### [The request]
Return, unaltered, every line from the beginning of the material below up to and including the one with "struct(mb.build('floor_dance', DANCE, smooth=False), 'blue".

>> begin Collected material

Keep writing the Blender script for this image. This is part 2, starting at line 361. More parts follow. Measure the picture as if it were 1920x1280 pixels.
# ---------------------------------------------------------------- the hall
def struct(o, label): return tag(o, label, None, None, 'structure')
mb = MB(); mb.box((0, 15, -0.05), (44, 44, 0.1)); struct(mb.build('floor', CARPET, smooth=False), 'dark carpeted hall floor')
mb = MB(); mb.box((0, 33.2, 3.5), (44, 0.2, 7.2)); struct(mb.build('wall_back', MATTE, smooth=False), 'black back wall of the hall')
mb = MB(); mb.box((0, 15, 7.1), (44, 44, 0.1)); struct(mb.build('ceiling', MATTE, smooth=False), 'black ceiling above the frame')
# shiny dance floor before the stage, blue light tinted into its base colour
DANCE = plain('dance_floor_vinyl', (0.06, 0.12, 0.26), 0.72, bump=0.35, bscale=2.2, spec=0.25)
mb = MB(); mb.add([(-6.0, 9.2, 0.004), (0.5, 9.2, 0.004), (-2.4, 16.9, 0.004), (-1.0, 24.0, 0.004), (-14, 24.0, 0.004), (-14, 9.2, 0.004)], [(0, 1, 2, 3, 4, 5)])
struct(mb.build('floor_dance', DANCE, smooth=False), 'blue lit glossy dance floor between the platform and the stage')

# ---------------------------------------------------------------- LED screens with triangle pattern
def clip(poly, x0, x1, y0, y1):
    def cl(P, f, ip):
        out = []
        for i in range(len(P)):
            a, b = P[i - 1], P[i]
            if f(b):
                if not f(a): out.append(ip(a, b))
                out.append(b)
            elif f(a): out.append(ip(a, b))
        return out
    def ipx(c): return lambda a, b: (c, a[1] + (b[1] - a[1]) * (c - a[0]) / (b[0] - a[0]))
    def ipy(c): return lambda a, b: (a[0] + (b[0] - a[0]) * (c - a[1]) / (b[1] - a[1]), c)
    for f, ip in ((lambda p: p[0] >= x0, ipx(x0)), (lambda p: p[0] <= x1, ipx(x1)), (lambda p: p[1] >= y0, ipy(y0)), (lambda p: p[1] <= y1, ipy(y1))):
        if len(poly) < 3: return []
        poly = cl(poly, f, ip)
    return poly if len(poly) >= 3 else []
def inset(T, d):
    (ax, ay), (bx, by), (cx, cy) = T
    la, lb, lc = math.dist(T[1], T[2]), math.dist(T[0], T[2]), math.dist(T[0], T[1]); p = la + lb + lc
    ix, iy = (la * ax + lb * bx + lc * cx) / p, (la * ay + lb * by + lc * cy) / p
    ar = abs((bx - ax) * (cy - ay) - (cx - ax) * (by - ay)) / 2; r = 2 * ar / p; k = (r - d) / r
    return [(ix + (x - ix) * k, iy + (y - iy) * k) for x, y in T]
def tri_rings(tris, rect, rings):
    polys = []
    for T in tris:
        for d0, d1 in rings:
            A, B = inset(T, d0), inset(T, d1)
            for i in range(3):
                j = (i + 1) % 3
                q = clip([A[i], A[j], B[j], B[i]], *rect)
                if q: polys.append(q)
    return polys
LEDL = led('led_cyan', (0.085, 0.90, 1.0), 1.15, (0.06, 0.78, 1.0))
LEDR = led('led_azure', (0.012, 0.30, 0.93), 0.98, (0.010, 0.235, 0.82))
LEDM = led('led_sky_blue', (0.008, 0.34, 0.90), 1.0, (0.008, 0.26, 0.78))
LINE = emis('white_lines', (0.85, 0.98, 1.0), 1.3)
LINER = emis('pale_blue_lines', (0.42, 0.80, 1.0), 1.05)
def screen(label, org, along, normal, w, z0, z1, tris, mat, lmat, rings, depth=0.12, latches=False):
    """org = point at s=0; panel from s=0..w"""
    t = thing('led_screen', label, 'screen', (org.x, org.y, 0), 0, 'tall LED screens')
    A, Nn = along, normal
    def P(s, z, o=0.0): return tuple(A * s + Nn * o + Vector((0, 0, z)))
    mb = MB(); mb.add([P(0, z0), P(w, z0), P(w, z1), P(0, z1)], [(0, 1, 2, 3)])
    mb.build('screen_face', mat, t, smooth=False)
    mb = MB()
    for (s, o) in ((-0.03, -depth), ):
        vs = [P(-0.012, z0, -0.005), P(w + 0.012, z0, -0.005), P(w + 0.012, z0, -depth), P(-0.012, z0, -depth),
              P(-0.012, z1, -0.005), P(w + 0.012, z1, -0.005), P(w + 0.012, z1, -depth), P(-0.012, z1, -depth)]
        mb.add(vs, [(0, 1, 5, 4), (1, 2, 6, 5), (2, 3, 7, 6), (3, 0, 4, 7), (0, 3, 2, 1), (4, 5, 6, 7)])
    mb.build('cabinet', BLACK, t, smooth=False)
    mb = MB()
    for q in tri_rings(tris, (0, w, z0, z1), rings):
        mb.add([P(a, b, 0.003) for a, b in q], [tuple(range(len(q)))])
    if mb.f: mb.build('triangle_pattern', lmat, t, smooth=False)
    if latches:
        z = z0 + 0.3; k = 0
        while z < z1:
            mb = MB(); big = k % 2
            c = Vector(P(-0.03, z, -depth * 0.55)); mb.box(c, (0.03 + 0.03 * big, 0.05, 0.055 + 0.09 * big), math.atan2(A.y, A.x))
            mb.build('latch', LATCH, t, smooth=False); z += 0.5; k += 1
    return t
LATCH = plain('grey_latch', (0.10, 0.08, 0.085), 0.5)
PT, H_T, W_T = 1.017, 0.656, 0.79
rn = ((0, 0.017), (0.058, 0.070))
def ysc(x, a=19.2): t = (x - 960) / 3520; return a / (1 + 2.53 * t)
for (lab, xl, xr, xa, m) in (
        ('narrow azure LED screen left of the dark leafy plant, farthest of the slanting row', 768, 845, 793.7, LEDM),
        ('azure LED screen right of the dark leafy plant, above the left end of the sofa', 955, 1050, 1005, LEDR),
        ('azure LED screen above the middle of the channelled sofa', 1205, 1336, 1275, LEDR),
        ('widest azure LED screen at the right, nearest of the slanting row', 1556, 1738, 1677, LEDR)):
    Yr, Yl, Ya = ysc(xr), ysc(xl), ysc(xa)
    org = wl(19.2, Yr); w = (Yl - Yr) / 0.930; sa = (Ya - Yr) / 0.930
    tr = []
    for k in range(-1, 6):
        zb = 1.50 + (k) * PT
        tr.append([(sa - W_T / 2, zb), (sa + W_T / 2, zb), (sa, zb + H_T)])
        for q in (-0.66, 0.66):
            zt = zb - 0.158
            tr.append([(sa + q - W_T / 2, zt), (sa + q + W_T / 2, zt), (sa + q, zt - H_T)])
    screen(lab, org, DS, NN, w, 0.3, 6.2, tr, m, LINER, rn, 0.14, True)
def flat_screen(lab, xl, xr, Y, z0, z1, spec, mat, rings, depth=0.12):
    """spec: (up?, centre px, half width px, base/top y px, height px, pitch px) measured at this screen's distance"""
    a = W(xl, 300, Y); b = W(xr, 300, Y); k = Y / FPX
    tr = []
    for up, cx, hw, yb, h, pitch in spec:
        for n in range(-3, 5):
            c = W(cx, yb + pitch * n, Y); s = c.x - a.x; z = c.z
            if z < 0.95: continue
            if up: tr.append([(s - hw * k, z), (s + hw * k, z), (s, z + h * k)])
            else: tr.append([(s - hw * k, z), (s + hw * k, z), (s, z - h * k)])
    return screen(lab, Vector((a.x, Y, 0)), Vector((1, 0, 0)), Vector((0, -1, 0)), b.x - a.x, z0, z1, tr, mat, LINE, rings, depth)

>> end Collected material

### [Correct result]
Keep writing the Blender script for this image. This is part 2, starting at line 361. More parts follow. Measure the picture as if it were 1920x1280 pixels.
# ---------------------------------------------------------------- the hall
def struct(o, label): return tag(o, label, None, None, 'structure')
mb = MB(); mb.box((0, 15, -0.05), (44, 44, 0.1)); struct(mb.build('floor', CARPET, smooth=False), 'dark carpeted hall floor')
mb = MB(); mb.box((0, 33.2, 3.5), (44, 0.2, 7.2)); struct(mb.build('wall_back', MATTE, smooth=False), 'black back wall of the hall')
mb = MB(); mb.box((0, 15, 7.1), (44, 44, 0.1)); struct(mb.build('ceiling', MATTE, smooth=False), 'black ceiling above the frame')
# shiny dance floor before the stage, blue light tinted into its base colour
DANCE = plain('dance_floor_vinyl', (0.06, 0.12, 0.26), 0.72, bump=0.35, bscale=2.2, spec=0.25)
mb = MB(); mb.add([(-6.0, 9.2, 0.004), (0.5, 9.2, 0.004), (-2.4, 16.9, 0.004), (-1.0, 24.0, 0.004), (-14, 24.0, 0.004), (-14, 9.2, 0.004)], [(0, 1, 2, 3, 4, 5)])
struct(mb.build('floor_dance', DANCE, smooth=False), 'blue lit glossy dance floor between the platform and the stage')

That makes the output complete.